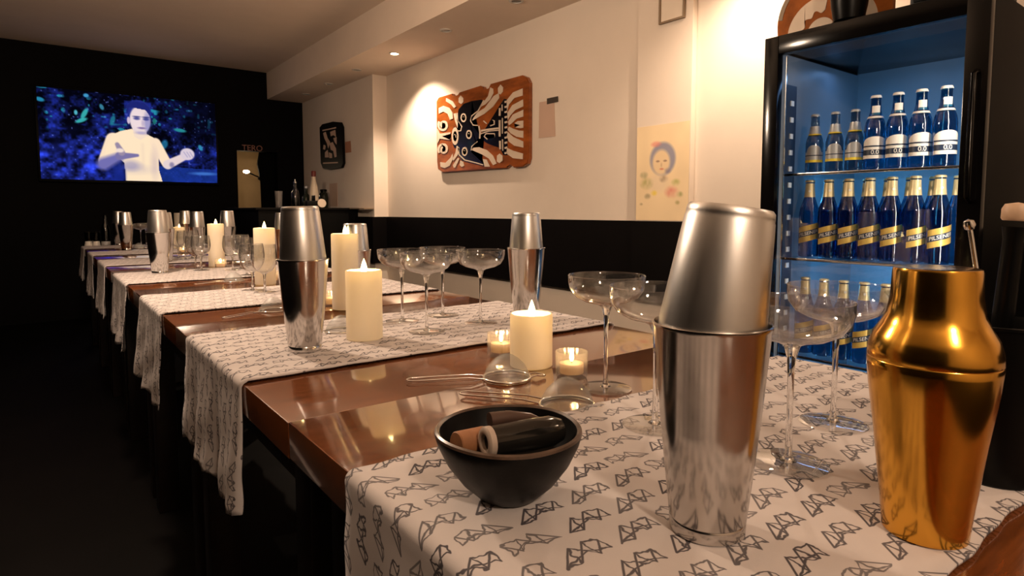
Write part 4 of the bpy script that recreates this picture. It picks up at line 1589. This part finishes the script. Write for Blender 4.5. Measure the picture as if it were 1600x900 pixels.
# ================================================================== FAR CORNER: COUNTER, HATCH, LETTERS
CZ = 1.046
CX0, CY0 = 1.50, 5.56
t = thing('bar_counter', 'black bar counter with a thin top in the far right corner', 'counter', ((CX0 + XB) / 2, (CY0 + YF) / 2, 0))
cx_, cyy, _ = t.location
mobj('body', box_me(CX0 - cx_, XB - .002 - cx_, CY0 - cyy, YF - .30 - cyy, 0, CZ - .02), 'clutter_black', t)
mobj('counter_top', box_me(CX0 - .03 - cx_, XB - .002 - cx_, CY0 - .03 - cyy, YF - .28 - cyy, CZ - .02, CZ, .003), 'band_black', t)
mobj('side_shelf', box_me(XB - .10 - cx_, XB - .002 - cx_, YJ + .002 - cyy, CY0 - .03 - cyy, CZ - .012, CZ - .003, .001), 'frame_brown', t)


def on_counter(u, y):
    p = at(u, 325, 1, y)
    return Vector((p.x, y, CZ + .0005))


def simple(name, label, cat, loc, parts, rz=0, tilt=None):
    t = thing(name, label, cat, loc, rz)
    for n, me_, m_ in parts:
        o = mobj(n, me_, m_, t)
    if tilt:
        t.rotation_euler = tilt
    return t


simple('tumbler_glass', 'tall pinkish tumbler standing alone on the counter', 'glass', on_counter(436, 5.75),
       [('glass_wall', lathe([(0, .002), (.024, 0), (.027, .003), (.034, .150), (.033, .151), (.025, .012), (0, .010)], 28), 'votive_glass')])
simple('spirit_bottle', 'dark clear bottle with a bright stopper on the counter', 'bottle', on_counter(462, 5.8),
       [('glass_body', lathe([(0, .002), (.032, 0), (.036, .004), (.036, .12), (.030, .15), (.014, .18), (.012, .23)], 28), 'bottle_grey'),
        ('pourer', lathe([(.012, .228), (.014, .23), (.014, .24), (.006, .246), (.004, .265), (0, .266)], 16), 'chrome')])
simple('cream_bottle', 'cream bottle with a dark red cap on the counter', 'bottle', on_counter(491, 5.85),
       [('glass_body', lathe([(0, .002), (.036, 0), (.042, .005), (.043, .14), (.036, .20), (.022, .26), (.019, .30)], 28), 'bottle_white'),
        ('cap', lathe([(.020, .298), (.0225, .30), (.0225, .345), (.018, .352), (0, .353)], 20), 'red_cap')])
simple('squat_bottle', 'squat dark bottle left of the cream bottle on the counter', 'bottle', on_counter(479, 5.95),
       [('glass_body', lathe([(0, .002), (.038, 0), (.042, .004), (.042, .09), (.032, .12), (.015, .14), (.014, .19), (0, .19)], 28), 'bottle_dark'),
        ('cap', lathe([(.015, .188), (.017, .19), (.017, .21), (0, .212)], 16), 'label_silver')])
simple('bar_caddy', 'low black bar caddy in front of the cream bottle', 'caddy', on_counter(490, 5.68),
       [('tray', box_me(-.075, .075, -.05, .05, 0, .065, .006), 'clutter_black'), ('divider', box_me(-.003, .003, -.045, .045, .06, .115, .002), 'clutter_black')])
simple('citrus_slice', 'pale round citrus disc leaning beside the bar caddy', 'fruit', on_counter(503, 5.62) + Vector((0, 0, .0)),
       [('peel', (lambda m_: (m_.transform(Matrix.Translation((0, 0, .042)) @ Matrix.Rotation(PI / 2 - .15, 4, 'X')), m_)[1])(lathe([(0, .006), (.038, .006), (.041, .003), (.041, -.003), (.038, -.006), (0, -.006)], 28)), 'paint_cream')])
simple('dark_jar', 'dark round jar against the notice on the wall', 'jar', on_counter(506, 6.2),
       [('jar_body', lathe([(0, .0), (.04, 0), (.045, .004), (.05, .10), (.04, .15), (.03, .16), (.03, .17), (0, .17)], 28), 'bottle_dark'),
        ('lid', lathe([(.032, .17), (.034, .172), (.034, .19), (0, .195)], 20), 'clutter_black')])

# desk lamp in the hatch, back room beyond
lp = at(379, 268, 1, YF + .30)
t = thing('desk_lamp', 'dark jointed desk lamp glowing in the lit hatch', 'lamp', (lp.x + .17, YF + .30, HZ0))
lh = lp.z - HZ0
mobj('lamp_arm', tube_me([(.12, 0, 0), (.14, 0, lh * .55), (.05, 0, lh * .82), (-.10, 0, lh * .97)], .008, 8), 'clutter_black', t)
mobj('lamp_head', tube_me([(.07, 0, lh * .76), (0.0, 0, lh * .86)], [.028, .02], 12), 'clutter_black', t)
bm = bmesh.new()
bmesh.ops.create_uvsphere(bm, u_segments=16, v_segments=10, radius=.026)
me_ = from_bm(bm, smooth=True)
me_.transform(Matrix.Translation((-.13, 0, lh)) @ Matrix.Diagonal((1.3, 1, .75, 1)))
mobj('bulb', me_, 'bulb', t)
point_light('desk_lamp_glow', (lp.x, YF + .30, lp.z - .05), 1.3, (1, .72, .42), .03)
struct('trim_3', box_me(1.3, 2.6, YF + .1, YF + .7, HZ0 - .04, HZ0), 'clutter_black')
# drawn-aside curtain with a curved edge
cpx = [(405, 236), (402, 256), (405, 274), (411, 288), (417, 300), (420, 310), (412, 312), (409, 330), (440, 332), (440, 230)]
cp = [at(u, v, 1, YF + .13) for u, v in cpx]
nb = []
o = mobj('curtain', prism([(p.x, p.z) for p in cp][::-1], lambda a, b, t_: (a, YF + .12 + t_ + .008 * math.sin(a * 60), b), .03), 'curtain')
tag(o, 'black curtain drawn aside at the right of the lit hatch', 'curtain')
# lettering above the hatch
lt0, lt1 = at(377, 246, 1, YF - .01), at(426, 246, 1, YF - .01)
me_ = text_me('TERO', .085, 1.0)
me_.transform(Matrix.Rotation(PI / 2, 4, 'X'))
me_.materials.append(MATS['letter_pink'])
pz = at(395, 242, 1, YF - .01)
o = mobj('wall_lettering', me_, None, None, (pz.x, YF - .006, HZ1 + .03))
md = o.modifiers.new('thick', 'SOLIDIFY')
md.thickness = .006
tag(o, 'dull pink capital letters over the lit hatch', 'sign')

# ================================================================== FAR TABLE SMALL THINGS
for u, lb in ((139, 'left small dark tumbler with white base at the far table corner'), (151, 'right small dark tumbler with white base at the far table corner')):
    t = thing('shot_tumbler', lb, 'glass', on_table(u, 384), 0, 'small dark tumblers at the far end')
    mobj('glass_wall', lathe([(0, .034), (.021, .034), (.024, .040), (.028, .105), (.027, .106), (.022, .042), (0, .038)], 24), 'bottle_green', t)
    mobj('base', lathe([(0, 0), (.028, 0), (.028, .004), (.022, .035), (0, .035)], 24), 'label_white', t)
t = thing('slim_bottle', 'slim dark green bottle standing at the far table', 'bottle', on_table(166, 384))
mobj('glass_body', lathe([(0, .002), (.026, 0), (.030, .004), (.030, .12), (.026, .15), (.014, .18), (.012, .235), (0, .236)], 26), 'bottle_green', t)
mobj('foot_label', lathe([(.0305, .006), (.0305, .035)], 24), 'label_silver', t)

....

* Problem description *
In the copy, include no pictures; restate the listing above exactly.

* Correct result *
Write part 4 of the bpy script that recreates this picture. It picks up at line 1589. This part finishes the script. Write for Blender 4.5. Measure the picture as if it were 1600x900 pixels.
# ================================================================== FAR CORNER: COUNTER, HATCH, LETTERS
CZ = 1.046
CX0, CY0 = 1.50, 5.56
t = thing('bar_counter', 'black bar counter with a thin top in the far right corner', 'counter', ((CX0 + XB) / 2, (CY0 + YF) / 2, 0))
cx_, cyy, _ = t.location
mobj('body', box_me(CX0 - cx_, XB - .002 - cx_, CY0 - cyy, YF - .30 - cyy, 0, CZ - .02), 'clutter_black', t)
mobj('counter_top', box_me(CX0 - .03 - cx_, XB - .002 - cx_, CY0 - .03 - cyy, YF - .28 - cyy, CZ - .02, CZ, .003), 'band_black', t)
mobj('side_shelf', box_me(XB - .10 - cx_, XB - .002 - cx_, YJ + .002 - cyy, CY0 - .03 - cyy, CZ - .012, CZ - .003, .001), 'frame_brown', t)


def on_counter(u, y):
    p = at(u, 325, 1, y)
    return Vector((p.x, y, CZ + .0005))


def simple(name, label, cat, loc, parts, rz=0, tilt=None):
    t = thing(name, label, cat, loc, rz)
    for n, me_, m_ in parts:
        o = mobj(n, me_, m_, t)
    if tilt:
        t.rotation_euler = tilt
    return t


simple('tumbler_glass', 'tall pinkish tumbler standing alone on the counter', 'glass', on_counter(436, 5.75),
       [('glass_wall', lathe([(0, .002), (.024, 0), (.027, .003), (.034, .150), (.033, .151), (.025, .012), (0, .010)], 28), 'votive_glass')])
simple('spirit_bottle', 'dark clear bottle with a bright stopper on the counter', 'bottle', on_counter(462, 5.8),
       [('glass_body', lathe([(0, .002), (.032, 0), (.036, .004), (.036, .12), (.030, .15), (.014, .18), (.012, .23)], 28), 'bottle_grey'),
        ('pourer', lathe([(.012, .228), (.014, .23), (.014, .24), (.006, .246), (.004, .265), (0, .266)], 16), 'chrome')])
simple('cream_bottle', 'cream bottle with a dark red cap on the counter', 'bottle', on_counter(491, 5.85),
       [('glass_body', lathe([(0, .002), (.036, 0), (.042, .005), (.043, .14), (.036, .20), (.022, .26), (.019, .30)], 28), 'bottle_white'),
        ('cap', lathe([(.020, .298), (.0225, .30), (.0225, .345), (.018, .352), (0, .353)], 20), 'red_cap')])
simple('squat_bottle', 'squat dark bottle left of the cream bottle on the counter', 'bottle', on_counter(479, 5.95),
       [('glass_body', lathe([(0, .002), (.038, 0), (.042, .004), (.042, .09), (.032, .12), (.015, .14), (.014, .19), (0, .19)], 28), 'bottle_dark'),
        ('cap', lathe([(.015, .188), (.017, .19), (.017, .21), (0, .212)], 16), 'label_silver')])
simple('bar_caddy', 'low black bar caddy in front of the cream bottle', 'caddy', on_counter(490, 5.68),
       [('tray', box_me(-.075, .075, -.05, .05, 0, .065, .006), 'clutter_black'), ('divider', box_me(-.003, .003, -.045, .045, .06, .115, .002), 'clutter_black')])
simple('citrus_slice', 'pale round citrus disc leaning beside the bar caddy', 'fruit', on_counter(503, 5.62) + Vector((0, 0, .0)),
       [('peel', (lambda m_: (m_.transform(Matrix.Translation((0, 0, .042)) @ Matrix.Rotation(PI / 2 - .15, 4, 'X')), m_)[1])(lathe([(0, .006), (.038, .006), (.041, .003), (.041, -.003), (.038, -.006), (0, -.006)], 28)), 'paint_cream')])
simple('dark_jar', 'dark round jar against the notice on the wall', 'jar', on_counter(506, 6.2),
       [('jar_body', lathe([(0, .0), (.04, 0), (.045, .004), (.05, .10), (.04, .15), (.03, .16), (.03, .17), (0, .17)], 28), 'bottle_dark'),
        ('lid', lathe([(.032, .17), (.034, .172), (.034, .19), (0, .195)], 20), 'clutter_black')])

# desk lamp in the hatch, back room beyond
lp = at(379, 268, 1, YF + .30)
t = thing('desk_lamp', 'dark jointed desk lamp glowing in the lit hatch', 'lamp', (lp.x + .17, YF + .30, HZ0))
lh = lp.z - HZ0
mobj('lamp_arm', tube_me([(.12, 0, 0), (.14, 0, lh * .55), (.05, 0, lh * .82), (-.10, 0, lh * .97)], .008, 8), 'clutter_black', t)
mobj('lamp_head', tube_me([(.07, 0, lh * .76), (0.0, 0, lh * .86)], [.028, .02], 12), 'clutter_black', t)
bm = bmesh.new()
bmesh.ops.create_uvsphere(bm, u_segments=16, v_segments=10, radius=.026)
me_ = from_bm(bm, smooth=True)
me_.transform(Matrix.Translation((-.13, 0, lh)) @ Matrix.Diagonal((1.3, 1, .75, 1)))
mobj('bulb', me_, 'bulb', t)
point_light('desk_lamp_glow', (lp.x, YF + .30, lp.z - .05), 1.3, (1, .72, .42), .03)
struct('trim_3', box_me(1.3, 2.6, YF + .1, YF + .7, HZ0 - .04, HZ0), 'clutter_black')
# drawn-aside curtain with a curved edge
cpx = [(405, 236), (402, 256), (405, 274), (411, 288), (417, 300), (420, 310), (412, 312), (409, 330), (440, 332), (440, 230)]
cp = [at(u, v, 1, YF + .13) for u, v in cpx]
nb = []
o = mobj('curtain', prism([(p.x, p.z) for p in cp][::-1], lambda a, b, t_: (a, YF + .12 + t_ + .008 * math.sin(a * 60), b), .03), 'curtain')
tag(o, 'black curtain drawn aside at the right of the lit hatch', 'curtain')
# lettering above the hatch
lt0, lt1 = at(377, 246, 1, YF - .01), at(426, 246, 1, YF - .01)
me_ = text_me('TERO', .085, 1.0)
me_.transform(Matrix.Rotation(PI / 2, 4, 'X'))
me_.materials.append(MATS['letter_pink'])
pz = at(395, 242, 1, YF - .01)
o = mobj('wall_lettering', me_, None, None, (pz.x, YF - .006, HZ1 + .03))
md = o.modifiers.new('thick', 'SOLIDIFY')
md.thickness = .006
tag(o, 'dull pink capital letters over the lit hatch', 'sign')

# ================================================================== FAR TABLE SMALL THINGS
for u, lb in ((139, 'left small dark tumbler with white base at the far table corner'), (151, 'right small dark tumbler with white base at the far table corner')):
    t = thing('shot_tumbler', lb, 'glass', on_table(u, 384), 0, 'small dark tumblers at the far end')
    mobj('glass_wall', lathe([(0, .034), (.021, .034), (.024, .040), (.028, .105), (.027, .106), (.022, .042), (0, .038)], 24), 'bottle_green', t)
    mobj('base', lathe([(0, 0), (.028, 0), (.028, .004), (.022, .035), (0, .035)], 24), 'label_white', t)
t = thing('slim_bottle', 'slim dark green bottle standing at the far table', 'bottle', on_table(166, 384))
mobj('glass_body', lathe([(0, .002), (.026, 0), (.030, .004), (.030, .12), (.026, .15), (.014, .18), (.012, .235), (0, .236)], 26), 'bottle_green', t)
mobj('foot_label', lathe([(.0305, .006), (.0305, .035)], 24), 'label_silver', t)